In altri termini, il Giudice di merito ha ritenuto che, per effetto delle infiltrazioni – provenienti dal cortile condominiale –, subite dal locale seminterrato destinato a laboratorio, che la società proprietaria acquirente intendeva sfruttare commercialmente ospitandovi mostre, esibizioni, ricorrenze e piccoli eventi in genere, all’esito degli interventi edilizi di risanamento realizzati, non si fosse determinato pregiudizio alla concreta possibilità di esercizio del diritto di godimento, diretto o indiretto mediante concessione del godimento ad altri dietro corrispettivo.
Non si tratta, infatti, di un danno automaticamente integrato alla stregua della realizzazione della condotta illecita, ove appunto si escluda che il contegno illecito posto in essere – pur suscettibile di tutela inibitoria, volta ad impedirne la reiterazione (nella specie, la persistenza delle infiltrazioni d’acqua) – abbia cagionato nocumento alla facoltà di godimento della cosa.
6. – Conseguentemente, il ricorso deve essere rigettato.
Le spese e i compensi di lite seguono la soccombenza e si liquidano come da dispositivo.

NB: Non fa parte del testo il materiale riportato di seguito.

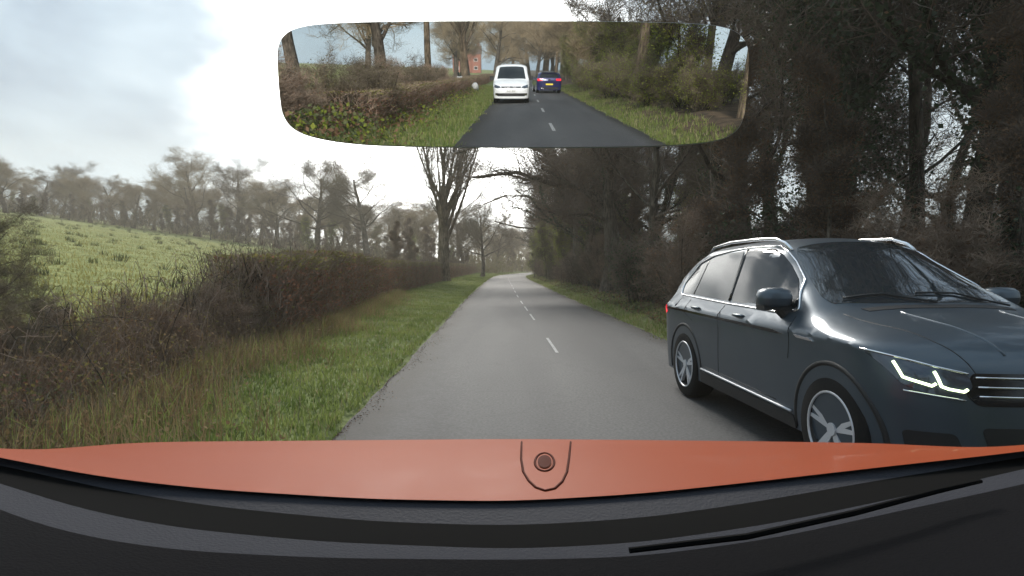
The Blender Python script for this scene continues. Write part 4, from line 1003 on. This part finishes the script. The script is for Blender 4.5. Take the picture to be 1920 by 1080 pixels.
def text_mesh(txt, size, name, m, parent, loc, rot, ext=.001):
    cu = bpy.data.curves.new('t', 'FONT'); cu.body = txt; cu.size = size; cu.align_x = 'CENTER'; cu.align_y = 'CENTER'; cu.extrude = ext
    o = bpy.data.objects.new('t', cu); COL.objects.link(o); bpy.context.view_layer.update()
    me = bpy.data.meshes.new_from_object(o.evaluated_get(bpy.context.evaluated_depsgraph_get())); bpy.data.objects.remove(o)
    ob = link(name, me, parent, m); ob.location = loc; ob.rotation_euler = rot; return ob

def build_suv():
    L = 2.62
    e = empty('suv_car', (0, 0, 0), 0, label='dark blue-grey estate-style SUV with lit daytime lamps coming the other way', category='car')
    s = CarShape(-.86, L+.70, .93, [(-.86, .84), (-.80, 1.10), (-.68, 1.33), (-.44, 1.57), (-.10, 1.67), (.50, 1.695), (1.15, 1.69), (1.48, 1.64), (1.90, 1.40), (2.32, 1.18), (2.52, 1.125), (2.9, 1.07), (3.08, 1.02), (3.24, .92), (3.32, .78)], .24, 1.06, .30, .15, nose=.55, tail=.46, pw=2.3, shoulder=.10)
    s.body([0, L], .415, M_blue, e)
    # wheels
    for u in (0, L):
        for sg in (1, -1): wheel(e, sg*.81, u, .36, sg, width=.235)
    near = 1
    for sg in (1, -1):
        # side glass: rear quarter + rear door as one, front door
        top = 1.53
        rear_poly = rounded([(-0.40, 1.22), (-0.18, 1.44), (0.12, 1.52), (0.45, 1.56), (0.78, 1.585), (0.86, 1.1), (-0.36, 1.125)], .05)
        s.patch('side', rear_poly, 'side_window', M_glass, e, sg=sg, off=.005)
        front_poly = rounded([(0.92, 1.1), (0.845, 1.59), (1.25, 1.59), (1.46, 1.535), (1.86, 1.31), (2.02, 1.12), (1.8, 1.09)], .05)
        s.patch('side', front_poly, 'side_window', M_glass, e, sg=sg, off=.005)
        # chrome outline of the glasshouse
        outline = rounded([(-0.44, 1.22), (-0.20, 1.46), (0.11, 1.545), (0.45, 1.583), (0.8, 1.608), (1.27, 1.611), (1.48, 1.555), (1.89, 1.32), (2.07, 1.1), (1.8, 1.07), (0.86, 1.08), (-0.38, 1.105)], .05)
        s.line('side', outline, .009, 'window_trim', M_chrome, e, off=.006, sg=sg, closed=True, sub=3)
        s.line('side', [(0.885, 1.1), (0.828, 1.585)], .022, 'door_pillar', M_black_gloss, e, off=-.006, sg=sg)
        # door seams
        for pts in ([(0.86, 1.06), (0.88, 0.8), (0.86, 0.4)], [(-0.42, 1.08), (-0.4, 0.94), (0.1, 0.78)] if False else [(-0.3, 1.08), (-0.3, 0.98)], [(2.08, 1.06), (2.12, 0.93), (2.1, 0.75)], [(0.46, 0.42), (1.92, 0.4)]):
            s.line('side', pts, .004, 'door_seam', M_dark, e, off=-.001, sg=sg)
        s.line('side', [(-.02, 1.12), (.03, 1.49)], .012, 'quarter_pillar', M_black_gloss, e, off=-.002, sg=sg)
        s.line('side', [(-.02, 1.08), (.02, .93), (.22, .86)], .004, 'door_seam', M_dark, e, off=-.001, sg=sg)
        # shade of the shoulder crease, painted as a thin black strip
        s.patch('side', [(-0.7, 0.965), (1.9, 0.945), (2.05, 0.922), (1.9, 0.918), (-0.7, 0.942)], 'shoulder_crease_shade', M_black_gloss, e, off=.003, sg=sg, cuts=.12)
        # door handles
        for u in (0.18, 1.16):
            m_ = MB(); pts = [s.side(u+t*.2, 1.0, sg, .006+.026*math.sin(math.pi*t)) for t in np.linspace(0, 1, 7)]; m_.tube(pts, [.010, .014, .015, .015, .015, .014, .010], 8); m_.build('door_handle', M_blue, e, True)
        # wing badge
        s.patch('side', rounded([(2.2, 0.942), (2.38, 0.936), (2.44, 0.915), (2.24, 0.92)], .008), 'wing_badge', M_chrome, e, off=.010, th=.012, sg=sg, cuts=.04)
        # sill trim + cladding
        s.patch('side', rounded([(0.44, 0.245), (0.44, 0.36), (2.17, 0.34), (2.2, 0.245)], .02), 'sill_cladding', M_dark, e, off=.012, th=.02, sg=sg, cuts=.15)
        s.line('side', [(0.46, 0.385), (1.3, 0.375), (2.14, 0.365)], .010, 'sill_trim', M_rim, e, off=.012, sg=sg)
        # arch lips
        for u in (0, L):
            pts = [(u+.435*math.cos(a), .36+.435*math.sin(a)) for a in np.linspace(R(-12), R(192), 26)]
            s.line('side', pts, .022, 'wheel_arch_trim', M_dark, e, off=-.012, sg=sg, sub=1, n=8)
        # mirror
        mm = empty('wing_mirror', (0, 0, 0)); mm.parent = e
        hb_ = MB(); c = s.side(1.90, 1.185, sg, .16)
        P = []
        for i in range(9):
            ph = math.pi*i/8; row = []
            for j in range(17):
                th = 2*math.pi*j/16; cx_, sy_, sz_ = math.cos(ph), math.sin(ph)*math.cos(th), math.sin(ph)*math.sin(th)
                row.append(c+Vector((sg*.13*abs(cx_)**.6*(1 if cx_ > 0 else -1), .085*(abs(sy_)**.7)*(1 if sy_ > 0 else -1)+.01*sy_, .082*(abs(sz_)**.75)*(1 if sz_ > 0 else -1))))
            P.append(row)
        hb_.grid(P); hb_.build('mirror_shell', M_blue, mm, True)
        lo_ = MB(); lo_.box(c+Vector((0, .0, -.072)), (.22, .13, .035)); lo_.tube([c+Vector((-sg*.04, 0, -.075)), s.side(1.92, 1.06, sg, -.01)], [.045, .05], 10); lo_.build('mirror_foot', M_dark, mm, bevel=.008 if False else 0)
        g_ = MB(); g_.box(c+Vector((0, -.090, .0)), (.19, .006, .12)); g_.build('mirror_glass', M_chrome, mm)
        # roof rail
        pts = [s.topp(a_, sg*.55, b_) for a_, b_ in ((-.25, .0), (-.12, .05), (.3, .065), (.8, .065), (1.2, .065), (1.38, .045), (1.47, .0))]
        rr2 = MB(); rr2.tube(pts, [.012, .015, .015, .015, .016, .018, .016], 8); rr2.build('roof_rail', M_chrome, e, True)
        # headlamp
        hl = empty('headlight', (0, 0, 0)); hl.parent = e
        hp = [(.922, .925), (.82, .90), (.68, .86), (.53, .825), (.52, .76), (.58, .715), (.72, .715), (.82, .755)]
        hp = [(sg*a_, b_) for a_, b_ in hp]
        s.patch('front', rounded(hp, .02), 'lamp_lens', M_lens, hl, off=.006, th=.012, cuts=.03)
        s.line('front', [(sg*.925, .935), (sg*.82, .907), (sg*.68, .867), (sg*.53, .833)], .007, 'lamp_brow', M_chrome, hl, off=.010)
        for (wa, va, wb, vb, wc, vc) in ((.845, .885, .82, .80, .71, .762), (.69, .842, .67, .762, .57, .738)):
            s.line('front', [(sg*wa, va), (sg*wb, vb), (sg*(wb-.03), vb-.012), (sg*wc, vc), (sg*(wc-.018), vc+.014)], .008, 'running_light', M_drl, hl, off=.013)
        s.line('front', [(sg*.82, .725), (sg*.56, .69)], .006, 'lamp_under_trim', M_chrome, hl, off=.006)
        # fog lamp / bumper intake
        s.patch('front', rounded([(sg*.82, .50), (sg*.60, .50), (sg*.56, .40), (sg*.80, .38)], .03), 'bumper_intake', M_dark, e, off=.005, cuts=.05)
        s.line('front', [(sg*.82, .40), (sg*.72, .385), (sg*.58, .40)], .008, 'intake_trim', M_chrome, e, off=.012)
        # rear lamp
        s.patch('side', rounded([(-.80, .96), (-.60, .98), (-.52, .90), (-.78, .84)], .03), 'tail_light', M_redlamp, e, off=.006, sg=sg, cuts=.05)
    # grille: dark opening with three chrome bars
    s.patch('front', rounded([(-.51, .835), (.51, .835), (.56, .725), (.50, .66), (-.50, .66), (-.56, .725)], .03), 'grille', M_black_gloss, e, off=.004, th=.01, cuts=.05)
    for v in (.815, .765, .715):
        s.line('front', [(-.50, v), (-.14, v-.004)], .006, 'grille_bar', M_chrome, e, off=.012)
        s.line('front', [(.14, v-.004), (.50, v)], .006, 'grille_bar', M_chrome, e, off=.012)
    s.patch('front', rounded([(-.48, .54), (.48, .54), (.42, .36), (-.42, .36)], .04), 'lower_grille', M_dark, e, off=.005, cuts=.06)
    s.line('front', [(-.80, .345), (-.4, .325), (.4, .325), (.80, .345)], .010, 'bumper_trim', M_chrome, e, off=.008)
    # badge: ring with two strokes
    b = MB(); c = s.front(0, .76, .022)
    b.tube([c+Vector((.062*math.cos(a), 0, .062*math.sin(a))) for a in np.linspace(0, 2*math.pi, 25)[:-1]], .006, 6, closed=True)
    b.tube([c+Vector((p[0], 0, p[1])) for p in ((-.035, .045), (-.012, -.012), (0, .012), (.012, -.012), (.035, .045))], .005, 5)
    b.tube([c+Vector((p[0], 0, p[1])) for p in ((-.052, .012), (-.022, -.052), (0, -.01), (.022, -.052), (.052, .012))], .005, 5)
    b.build('badge', M_chrome, e)
    # windscreen
    wp = rounded([(1.46, -.50), (1.46, .50), (1.54, .55), (2.14, .70), (2.25, .68), (2.33, .40), (2.36, 0), (2.33, -.40), (2.25, -.68), (2.14, -.70), (1.54, -.55)], .03)
    s.patch('top', wp, 'windscreen', M_wind, e, off=.004, th=.008, cuts=.08)
    s.patch('top', [(2.38, -.56), (2.4, 0), (2.38, .56), (2.44, .54), (2.46, 0), (2.44, -.54)], 'scuttle_panel', M_dark, e, off=.004, cuts=.1)
    for w0, w1 in ((-.55, .05), (.0, .6)):
        s.line('top', [(2.38, w0), (2.24, w0+.3), (2.24, w1)], .008, 'wiper', M_dark, e, off=.018)
    # bonnet lines
    for sg in (1, -1):
        s.line('top', [(2.40, sg*.70), (2.7, sg*.66), (3.05, sg*.58), (3.28, sg*.46)], .004, 'bonnet_seam', M_dark, e, off=-.001)
        s.line('top', [(2.5, sg*.36), (2.8, sg*.34), (3.2, sg*.28)], .010, 'bonnet_crease', M_blue, e, off=-.003)
    # rear glass
    s.patch('top', [(-.25, -.45), (-.25, .45), (-.52, .5), (-.52, -.5)], 'rear_window', M_glass, e, off=.004, cuts=.08)
    # underside block so that nothing shows through
    u_ = MB(); u_.box((0, L/2, .32), (1.3, L+.9, .22)); u_.build('underbody', M_dark, e)
    return e
suv = build_suv()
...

Sussistono i presupposti processuali per il versamento – ai sensi dell’art. 13, comma 1-quater, del d.P.R. 30 maggio 2002, n. 115 -, da parte della ricorrente, di un ulteriore importo a titolo di contributo unificato pari a quello previsto per l’impugnazione, se dovuto.
P.Q.M.
La Corte Suprema di Cassazione
rigetta il ricorso e condanna la ricorrente alla refusione, in favore del controricorrente, delle spese di lite, che si liquidano in complessivi euro 4.200,00, di cui euro 200,00 per esborsi, oltre accessori come per legge.
Ai sensi dell’art. 13, comma 1-quater, del d.P.R. n. 115 del 2002, dà atto della sussistenza dei presupposti processuali per il versamento, da parte della ricorrente, di un ulteriore importo a titolo di contributo unificato pari a quello previsto per il ricorso, a norma del comma 1-bis dello stesso art. 13, se dovuto.